JOKER : FOLIE À DEUX en VOD
- De
- 2024
- 133 mn
- Comédie
- Etats-Unis
- - 12 ans
- VM - HD
PARCE QUE
Un milliard de dollars de recettes, le premier Oscar de Joaquin Phoenix en tant que meilleur acteur… On peut dire sans trop de risque que Joker a chamboulé l’industrie du cinéma en 2019. En piochant chez Scorsese, autant dans Taxi Driver que dans La Valse des pantins, Todd Phillips est parvenu a renouvelé l’image de l’ennemi juré de Batman au cinéma, et à lui insuffler une dimension politique plus frontale. Qu’attendre de sa suite inattendue Joker: Folie à Deux ? Qu’importe, puisque Todd Phillips a foncé dans la direction opposée. Exit le drame réaliste : place à une oeuvre hybride, à mi-chemin entre comédie musicale et introspection chaotique, portée par un Joaquin Phoenix clope au bec et une Lady Gaga inattendue.

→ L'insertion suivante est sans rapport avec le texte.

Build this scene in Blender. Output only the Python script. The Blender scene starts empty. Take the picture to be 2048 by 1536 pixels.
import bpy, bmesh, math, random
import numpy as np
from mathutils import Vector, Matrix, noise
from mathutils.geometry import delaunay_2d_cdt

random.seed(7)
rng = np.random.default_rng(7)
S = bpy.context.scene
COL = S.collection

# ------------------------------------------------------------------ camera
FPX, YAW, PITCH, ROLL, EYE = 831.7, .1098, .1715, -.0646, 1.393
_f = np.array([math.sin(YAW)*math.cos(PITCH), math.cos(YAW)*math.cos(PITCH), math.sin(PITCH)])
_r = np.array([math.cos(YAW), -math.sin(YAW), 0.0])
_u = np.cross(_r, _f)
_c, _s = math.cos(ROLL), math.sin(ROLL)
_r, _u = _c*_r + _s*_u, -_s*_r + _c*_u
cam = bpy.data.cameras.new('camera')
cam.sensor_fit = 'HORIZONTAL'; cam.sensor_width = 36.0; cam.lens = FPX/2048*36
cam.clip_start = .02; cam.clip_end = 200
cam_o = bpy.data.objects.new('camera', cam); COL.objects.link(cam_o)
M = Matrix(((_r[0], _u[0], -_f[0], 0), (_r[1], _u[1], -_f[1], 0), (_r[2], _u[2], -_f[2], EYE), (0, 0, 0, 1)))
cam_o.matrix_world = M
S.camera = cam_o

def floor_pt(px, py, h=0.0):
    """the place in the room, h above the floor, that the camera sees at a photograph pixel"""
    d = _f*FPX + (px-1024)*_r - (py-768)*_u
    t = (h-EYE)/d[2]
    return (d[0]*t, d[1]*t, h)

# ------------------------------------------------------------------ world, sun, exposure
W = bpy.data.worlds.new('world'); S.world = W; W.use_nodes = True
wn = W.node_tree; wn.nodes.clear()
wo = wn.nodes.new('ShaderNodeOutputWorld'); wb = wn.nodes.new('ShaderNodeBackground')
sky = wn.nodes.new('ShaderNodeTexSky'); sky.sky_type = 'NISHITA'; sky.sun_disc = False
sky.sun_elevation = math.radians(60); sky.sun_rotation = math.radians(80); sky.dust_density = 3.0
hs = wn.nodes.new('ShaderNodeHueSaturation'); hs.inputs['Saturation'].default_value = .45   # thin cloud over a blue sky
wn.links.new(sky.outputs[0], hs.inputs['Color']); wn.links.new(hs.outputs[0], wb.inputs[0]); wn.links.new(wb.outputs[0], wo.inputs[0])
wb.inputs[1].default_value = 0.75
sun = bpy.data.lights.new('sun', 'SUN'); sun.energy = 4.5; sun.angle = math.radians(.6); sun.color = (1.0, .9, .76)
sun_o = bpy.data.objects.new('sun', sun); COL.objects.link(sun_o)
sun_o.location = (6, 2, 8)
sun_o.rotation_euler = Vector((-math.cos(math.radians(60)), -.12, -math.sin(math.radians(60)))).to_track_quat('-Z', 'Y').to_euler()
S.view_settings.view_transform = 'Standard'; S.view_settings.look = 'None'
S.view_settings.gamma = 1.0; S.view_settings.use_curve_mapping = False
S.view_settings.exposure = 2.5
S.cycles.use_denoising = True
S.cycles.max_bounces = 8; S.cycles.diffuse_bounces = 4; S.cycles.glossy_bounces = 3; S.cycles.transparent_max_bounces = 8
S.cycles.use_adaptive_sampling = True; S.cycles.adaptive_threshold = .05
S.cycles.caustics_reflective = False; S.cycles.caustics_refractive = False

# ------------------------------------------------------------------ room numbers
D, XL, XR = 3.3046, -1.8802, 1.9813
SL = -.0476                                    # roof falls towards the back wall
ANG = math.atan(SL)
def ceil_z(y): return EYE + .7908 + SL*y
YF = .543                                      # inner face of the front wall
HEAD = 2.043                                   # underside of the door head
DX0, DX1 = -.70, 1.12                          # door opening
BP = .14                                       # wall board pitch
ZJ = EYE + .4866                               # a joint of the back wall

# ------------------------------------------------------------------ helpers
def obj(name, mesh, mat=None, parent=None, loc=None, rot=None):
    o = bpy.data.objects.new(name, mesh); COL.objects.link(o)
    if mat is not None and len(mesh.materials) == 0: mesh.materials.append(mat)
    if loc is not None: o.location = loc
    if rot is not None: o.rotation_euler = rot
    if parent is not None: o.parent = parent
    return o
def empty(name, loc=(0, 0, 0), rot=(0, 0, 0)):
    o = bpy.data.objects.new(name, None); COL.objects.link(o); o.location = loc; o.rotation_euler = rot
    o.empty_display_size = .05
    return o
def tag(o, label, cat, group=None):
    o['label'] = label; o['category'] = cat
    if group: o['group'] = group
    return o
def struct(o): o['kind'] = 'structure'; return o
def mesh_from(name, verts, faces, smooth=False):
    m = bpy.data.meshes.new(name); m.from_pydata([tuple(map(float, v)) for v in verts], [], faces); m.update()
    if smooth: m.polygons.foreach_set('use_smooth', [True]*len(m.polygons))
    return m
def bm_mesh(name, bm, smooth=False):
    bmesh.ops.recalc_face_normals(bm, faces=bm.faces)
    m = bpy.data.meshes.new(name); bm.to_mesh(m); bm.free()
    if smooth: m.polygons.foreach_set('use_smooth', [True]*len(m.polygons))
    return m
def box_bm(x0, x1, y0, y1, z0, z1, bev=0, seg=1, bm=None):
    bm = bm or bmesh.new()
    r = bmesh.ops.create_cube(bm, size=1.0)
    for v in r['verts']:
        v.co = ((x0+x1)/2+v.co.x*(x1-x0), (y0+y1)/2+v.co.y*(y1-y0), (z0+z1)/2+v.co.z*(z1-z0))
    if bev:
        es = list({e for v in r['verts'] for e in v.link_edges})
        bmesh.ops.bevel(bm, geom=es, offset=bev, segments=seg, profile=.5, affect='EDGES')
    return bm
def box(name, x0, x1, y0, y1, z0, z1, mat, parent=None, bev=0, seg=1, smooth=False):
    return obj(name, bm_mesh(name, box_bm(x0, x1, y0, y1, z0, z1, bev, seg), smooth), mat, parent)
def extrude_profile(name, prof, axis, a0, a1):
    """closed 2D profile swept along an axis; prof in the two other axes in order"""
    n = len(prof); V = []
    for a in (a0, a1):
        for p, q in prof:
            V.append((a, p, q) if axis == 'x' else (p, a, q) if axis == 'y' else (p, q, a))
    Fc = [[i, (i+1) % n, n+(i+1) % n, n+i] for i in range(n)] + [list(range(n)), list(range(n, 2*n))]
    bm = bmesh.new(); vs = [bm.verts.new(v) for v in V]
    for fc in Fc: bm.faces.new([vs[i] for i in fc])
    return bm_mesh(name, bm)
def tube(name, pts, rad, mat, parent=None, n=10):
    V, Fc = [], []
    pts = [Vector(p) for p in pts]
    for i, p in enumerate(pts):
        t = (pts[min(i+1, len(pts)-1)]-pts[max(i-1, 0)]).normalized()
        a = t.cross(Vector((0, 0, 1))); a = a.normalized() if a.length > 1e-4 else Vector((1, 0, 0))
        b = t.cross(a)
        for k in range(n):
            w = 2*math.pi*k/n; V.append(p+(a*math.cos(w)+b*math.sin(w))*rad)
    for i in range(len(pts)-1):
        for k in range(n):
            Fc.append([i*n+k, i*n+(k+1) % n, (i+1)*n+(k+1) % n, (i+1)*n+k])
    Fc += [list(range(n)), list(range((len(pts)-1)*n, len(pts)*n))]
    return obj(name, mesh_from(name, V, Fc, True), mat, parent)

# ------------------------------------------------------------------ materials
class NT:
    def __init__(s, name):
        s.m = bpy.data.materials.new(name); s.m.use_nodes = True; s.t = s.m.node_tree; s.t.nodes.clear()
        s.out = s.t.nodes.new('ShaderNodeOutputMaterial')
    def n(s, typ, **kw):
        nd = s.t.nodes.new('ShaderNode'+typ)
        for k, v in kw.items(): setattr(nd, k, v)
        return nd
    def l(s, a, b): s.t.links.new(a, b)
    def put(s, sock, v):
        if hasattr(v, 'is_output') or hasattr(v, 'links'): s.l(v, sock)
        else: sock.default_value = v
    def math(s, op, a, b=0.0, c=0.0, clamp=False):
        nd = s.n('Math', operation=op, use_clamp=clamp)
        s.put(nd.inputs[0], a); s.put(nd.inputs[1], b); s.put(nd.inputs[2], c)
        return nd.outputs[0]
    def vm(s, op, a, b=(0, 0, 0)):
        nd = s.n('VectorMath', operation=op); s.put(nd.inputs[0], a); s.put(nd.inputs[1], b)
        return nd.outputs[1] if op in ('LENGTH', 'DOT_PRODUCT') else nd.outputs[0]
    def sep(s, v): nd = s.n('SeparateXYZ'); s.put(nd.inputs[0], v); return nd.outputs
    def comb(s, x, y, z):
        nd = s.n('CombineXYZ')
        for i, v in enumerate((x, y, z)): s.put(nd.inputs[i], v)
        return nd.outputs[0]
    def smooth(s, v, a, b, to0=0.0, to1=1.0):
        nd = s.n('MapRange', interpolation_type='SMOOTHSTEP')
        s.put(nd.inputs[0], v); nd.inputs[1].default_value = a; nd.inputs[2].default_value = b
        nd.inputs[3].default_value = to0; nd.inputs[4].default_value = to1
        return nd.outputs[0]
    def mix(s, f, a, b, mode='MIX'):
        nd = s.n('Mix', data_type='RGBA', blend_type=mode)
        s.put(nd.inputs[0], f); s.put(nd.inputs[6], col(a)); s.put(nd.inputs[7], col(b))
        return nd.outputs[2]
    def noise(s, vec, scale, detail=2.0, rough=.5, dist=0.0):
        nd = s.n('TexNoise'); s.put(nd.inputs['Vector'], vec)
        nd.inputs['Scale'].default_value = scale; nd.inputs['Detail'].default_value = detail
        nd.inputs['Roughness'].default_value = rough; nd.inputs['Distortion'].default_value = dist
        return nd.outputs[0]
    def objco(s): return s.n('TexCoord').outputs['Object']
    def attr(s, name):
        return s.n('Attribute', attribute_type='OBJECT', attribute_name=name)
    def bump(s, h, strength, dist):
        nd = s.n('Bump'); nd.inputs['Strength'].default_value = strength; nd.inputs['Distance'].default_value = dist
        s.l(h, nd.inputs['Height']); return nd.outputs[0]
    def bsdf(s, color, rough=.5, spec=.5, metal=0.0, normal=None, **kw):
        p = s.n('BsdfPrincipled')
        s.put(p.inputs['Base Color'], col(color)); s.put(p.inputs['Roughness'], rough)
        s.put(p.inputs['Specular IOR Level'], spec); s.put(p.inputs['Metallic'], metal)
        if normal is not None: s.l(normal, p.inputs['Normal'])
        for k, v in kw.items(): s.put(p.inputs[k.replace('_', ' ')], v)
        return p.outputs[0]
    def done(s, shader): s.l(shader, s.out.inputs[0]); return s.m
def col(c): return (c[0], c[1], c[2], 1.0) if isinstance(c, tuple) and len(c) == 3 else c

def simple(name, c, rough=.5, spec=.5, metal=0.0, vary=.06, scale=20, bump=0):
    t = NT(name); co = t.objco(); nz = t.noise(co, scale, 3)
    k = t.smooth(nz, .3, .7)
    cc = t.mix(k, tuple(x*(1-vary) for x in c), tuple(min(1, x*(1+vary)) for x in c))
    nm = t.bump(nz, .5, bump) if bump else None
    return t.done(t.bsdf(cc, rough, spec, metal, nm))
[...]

Joker: Folie à Deux est un film étrange, souvent bancal, qui s’oppose à la magnification de son héros. Todd Phillips refuse de faire d’Arthur un symbole et dresse le portrait d’un homme dépassé par l’image que les autres — d’Harley Quinn aux spectateurs en passant par les gardiens de l’asile d’Arkham — projettent sur lui. Parce qu’il n’est pas Joker, et qu’il ne l’a jamais vraiment été. Son égarement lors du premier film n’a duré qu’une soirée, dédoublement de personnalité à la suite d’un acte de violence incontrôlé. Rien de stable, ni d’annonciateur de la naissance d’un Joker assoiffé de sang et de justice. Arthur est redevenu lui-même, mais le monde entier voudrait qu’il se remaquille. C’est pour ça que le spectateur regarde cette suite : pour voir le résultat de l’inégalité dans laquelle Arthur a baigné. Mais l’enjeu du film — et de la vie d’Arthur — est ailleurs. L’homme a perdu sa mère, et son unique souhait est désormais de trouver une autre source de reconnaissance et d’amour. Harley Quinn l’incarnera un temps, avant de pousser son partenaire vers un personnage qu’il n’est plus.
Joker: Folie à Deux délaisse le nihilisme étouffant du premier film pour un fantasme imaginaire, une plongée tête la première dans les pensées sinueuses d’un homme qui cherche avant tout à s’échapper de la réalité. Son imagination est remplie de numéros musicaux boiteux, rarement merveilleux, toujours basés sur des chansons mondialement connues (Frank Sinatra, du Judy Garland)… Le long-métrage s’égare à plusieurs reprises dans un dédale de pensées fantasmées, perdu au milieu de ses références et de ses ambitions. Comme Arthur dans l’asile d’Arkham, le long-métrage erre sans trop savoir où il va. Todd Phillips fait de son personnage une coquille brisée tentant à tout prix de s’échapper de la prison dans laquelle les spectateurs le renferment. Alors il pioche dans le cinéma de Jacques Demy plutôt que dans celui de Scorsese, dans la comédie musicale plutôt que dans le drame politique. Un geste d’auteur audacieux, assurant un suicide médiatique et commercial en prenant à revers les attentes d’Hollywood et du public. En résultat une oeuvre probablement peu comprise, certainement peu aimable, mais profondément sensible.